Selon la télévision d'Etat, neuf personnes ont été tuées dans la nuit de lundi à mardi dans la province d'Ispahan (centre), dont six manifestants qui tentaient de prendre d'assaut un poste de police à Qahderijan. A Khomeinyshahr, un enfant de 11 ans a été tué et son père blessé par des tirs de manifestants alors qu'ils passaient près d'un rassemblement. Un membre des Gardiens de la révolution a par ailleurs été tué par des tirs de fusil à Kahriz Sang, ainsi qu'un policier à Najafabad, également tué par balles. Une centaine de personnes ont par ailleurs été arrêtées lundi soir dans la province d'Ispahan, toujours selon la télévision d'Etat.          Le sous-préfet de Téhéran Ali-Asghar Nasserbakht a pour sa part annoncé à l'agence Ilna, proche des réformateurs, que «200 personnes avaient été arrêtées samedi, 150 dimanche et environ 100 lundi» dans la seule capitale. «Chaque jour qui passe, le crime des personnes arrêtées devient plus grave et leur punition sera plus lourde.
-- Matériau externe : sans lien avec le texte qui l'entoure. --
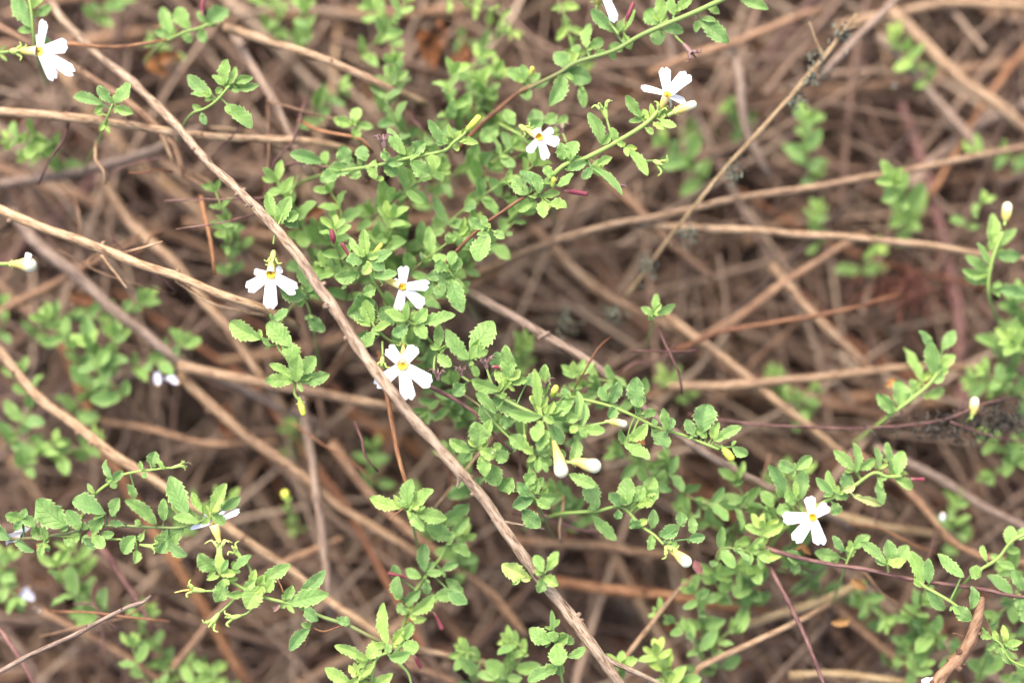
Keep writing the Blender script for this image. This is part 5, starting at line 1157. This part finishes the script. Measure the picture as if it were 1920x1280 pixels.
# wiry twigs between the sprigs
rw = random.Random(21)
WZ = [(60, 150, 330, 330), (300, 230, 640, 420), (120, 420, 420, 600), (600, 560, 760, 900), (1100, 620, 1380, 720), (880, 850, 1100, 1000), (500, 180, 780, 330), (30, 980, 260, 1240), (1420, 1000, 1760, 1240), (1300, 860, 1800, 1020)]
for k in range(44):
    z = WZ[k % len(WZ)]; x, y = rw.uniform(z[0], z[2]), rw.uniform(z[1], z[3]); a = rw.uniform(0, 3.14); L = rw.uniform(40, 120); d = rw.uniform(7, 22)
    pts = [(x - L * math.cos(a), y - L * math.sin(a), d + 4), (x - L * .3 * math.cos(a) + rw.uniform(-9, 9), y - L * .3 * math.sin(a) + rw.uniform(-16, 16), d), (x + L * .3 * math.cos(a) + rw.uniform(-9, 9), y + L * .3 * math.sin(a) + rw.uniform(-9, 9), d - 1), (x + L * math.cos(a), y + L * math.sin(a), d + 1)]
    lm_ = min(LAND, key=lambda e: (e[0] - x) ** 2 + (e[1] - y) ** 2); mt = rw.choice(['rust', 'purple', 'purple', 'brown', 'tan'])
    dg = (math.degrees(a)) % 180
    wl = lambda lm_: 'fine %s wiry twig %s %s %s' % (mt, 'lying level' if dg < 20 or dg > 160 else 'slanting down right' if dg < 70 else 'upright' if dg < 110 else 'slanting up right', 'just above' if y < lm_[1] else 'just below', lm_[2])
    for e in sorted(LAND, key=lambda e: (e[0] - x) ** 2 + (e[1] - y) ** 2):
        if wl(e) not in USED: break
    USED.add(wl(e)); stick('wiry_twig', wl(e), pts, rw.uniform(3.5, 6.5), mt, 'twig', 'fine wiry twigs between the sprigs', seed=300 + k, tint=rw.uniform(.1, .6), seg=6, bump=.3)

# ---------------------------------------------------------------- small loose things
def loose(name, label, cat, x, y, d, w_, mat, n=1, seed=1, kind='flake', tint=.5):
    r = random.Random(seed); m = MB(); c = P(x, y, d)
    if kind == 'flake':
        for k in range(n):
            a = r.uniform(0, 6.28); dv = RIGHT * math.cos(a) + UP * math.sin(a)
            b = c + dv * w_ * S * 0.3 * (k > 0)
            leaf_geo(m, b - dv * w_ * S / 2, b + dv * w_ * S / 2, w_ * S * 0.6, (FACE + RIGHT * r.uniform(-.4, .4)).normalized(), r, tint, detail=1, curl=r.uniform(-.5, .5), fold=r.uniform(.3, 1.2), twist=r.uniform(-1.5, 1.5))
    else:
        q = w_ * S / 2
        tube(m, [(c + DIR * q * 0.95, q * .25, tint), (c + DIR * q * .6, q * .8, tint), (c, q, tint), (c - DIR * q * .6, q * .8, tint), (c - DIR * q * .95, q * .25, tint)], 12)
    o = m.build(name, M[mat] if isinstance(mat, str) else mat, None, c); o.location = c; tag(o, label, cat); return o
wm, n_, l_, p_ = new_mat('water'); p_.inputs['Transmission Weight'].default_value = 1; p_.inputs['IOR'].default_value = 1.33; p_.inputs['Roughness'].default_value = 0.02
loose('water_drop', 'round bright water drop in the bottom left below the large leaves', 'drop', 70, 1140, 22, 18, wm, kind='drop')
loose('water_drop', 'round bright water drop under the top right blurred sprig', 'drop', 1676, 161, 24, 16, wm, kind='drop')
fp = loose('fallen_petal', 'left of two pale lavender fallen petals at the left', 'petal', 297, 710, 24, 30, 'petal', 1, 3, tint=0.0)
fp = loose('fallen_petal', 'right of two pale lavender fallen petals at the left', 'petal', 324, 714, 24, 32, 'petal', 1, 9, tint=0.0)
loose('fallen_petal', 'white petal scrap above the bottom left water drop', 'petal', 45, 1108, 26, 34, 'petal', 2, 5, tint=0.0)
loose('fallen_petal', 'small white scrap right of the lower right sprigs', 'petal', 1768, 968, 20, 20, 'petal', 1, 6, tint=0.2)
loose('fallen_petal', 'pinkish scrap by the pale yellow bud', 'petal', 1308, 1062, 8, 30, 'red', 1, 7, tint=0.2)

ol = grad_material('orange_dead_leaf', [(0.0, (0.08, 0.03, 0.012)), (0.6, (0.20, 0.075, 0.025)), (1.0, (0.32, 0.17, 0.05))], nscale=300, namt=.5)
for i, (x, y, d, w_, tn, lb) in enumerate([(800, 95, 34, 85, .6, 'orange brown dead leaf near the top edge'), (868, 112, 34, 50, .4, 'small orange dead leaf right of the larger one near the top'), (150, 560, 34, 45, .5, 'orange dead leaf left of the left flower'),
        (330, 1040, 20, 30, .8, 'yellow orange dead leaf behind the lower left flower tube'), (1505, 1035, 12, 34, .9, 'amber leaf under the lower right flower'), (1610, 1095, 16, 34, .9, 'amber leaf under the purple runner'), (1575, 1160, 18, 40, .95, 'yellowish leaf right of the reddish curved stem'),
        (1670, 718, 16, 26, .9, 'small orange leaf tip at the left of the slanting sprig'), (1255, 1170, 16, 30, .4, 'brown dead leaf hanging above the branch fork'), (75, 1022, -1, 14, .8, 'tiny orange flake on the lower left runner'), (1200, 828, 5, 26, .7, 'orange spotted leaf scrap under the middle runner'),
        (300, 120, 30, 60, .7, 'orange tinted dead leaf near the top left'), (590, 400, 20, 40, .4, 'orange brown scrap at the left of the green mass'), (430, 780, 34, 60, .3, 'rusty dead leaf below the hanging green bud'), (880, 205, 30, 40, .3, 'rusty scrap under the upper green leaves')]):
    loose('dead_leaf', lb, 'dead leaf', x, y, d, w_, ol, 2 if w_ > 40 else 1, 60 + i, tint=tn)
sm = grad_material('silvery_web', [(0.0, (0.30, 0.30, 0.33)), (1.0, (0.55, 0.55, 0.60))])
loose('cobweb_scrap', 'silvery cobweb scrap on the lower left runner', 'cobweb', 40, 1001, 1, 42, sm, 2, 91)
Nous ne les considérons plus comme des protestataires qui réclament leurs droits mais comme des gens qui visent le régime», a déclaré le chef du tribunal révolutionnaire de Téhéran, Moussa Ghazanfarabadi, cité par l'agence Tasnim.

«Les gens coopèrent»

Les autorités accusent des «fauteurs de troubles» armés de s'infiltrer parmi les manifestants et certains dirigeants ont pointé du doigt le rôle présumé de «contre-révolutionnaires» basés à l'étranger. Le général Rassoul Sanaïrad, l'adjoint politique du chef des Gardiens de la révolution, a ainsi affirmé que «les Moudjahidines du peuple avaient été chargés par les Al-Saoud (la famille qui règne sur l'Arabie saoudite, grand rival régional de l'Iran) et certains pays européens de créer de l'insécurité», selon l'agence Tasnim. Le vice-ministre iranien de l'Intérieur, Hossein Zolfaghari, s'est lui montré optimiste. «Dans la plupart des régions du pays, les gens coopèrent avec les forces chargées du maintien de l'ordre et de la sécurité. Les récents troubles provoqués dans certains endroits vont finir très vite», a-t-il déclaré selon plusieurs médias. Les rassemblements antigouvernementaux, qui se poursuivent en dépit du blocage des réseaux sociaux Telegram et Instagram, utilisés pour appeler à manifester, sont les plus importants depuis le mouvement de 2009 contre la réélection du président ultraconservateur Mahmoud Ahmadinejad. Accusant une «petite minorité» de «fauteurs de troubles», l'actuel président Hassan Rohani a assuré lundi que «le peuple allait leur répondre» tout en ajoutant que le gouvernement était déterminé à «régler les problèmes de la population», en particulier le chômage (12% de la population active). Elu pour un second mandat en mai, M. Rohani a permis à l'Iran de sortir de son isolement avec la levée de sanctions internationales liées aux activités nucléaires de Téhéran, qui avait fait espérer aux Iraniens une amélioration de la situation économique. Mais cette levée des sanctions, conséquence de la signature en 2015 d'un accord nucléaire historique avec les grandes puissances, tarde à porter ses fruits.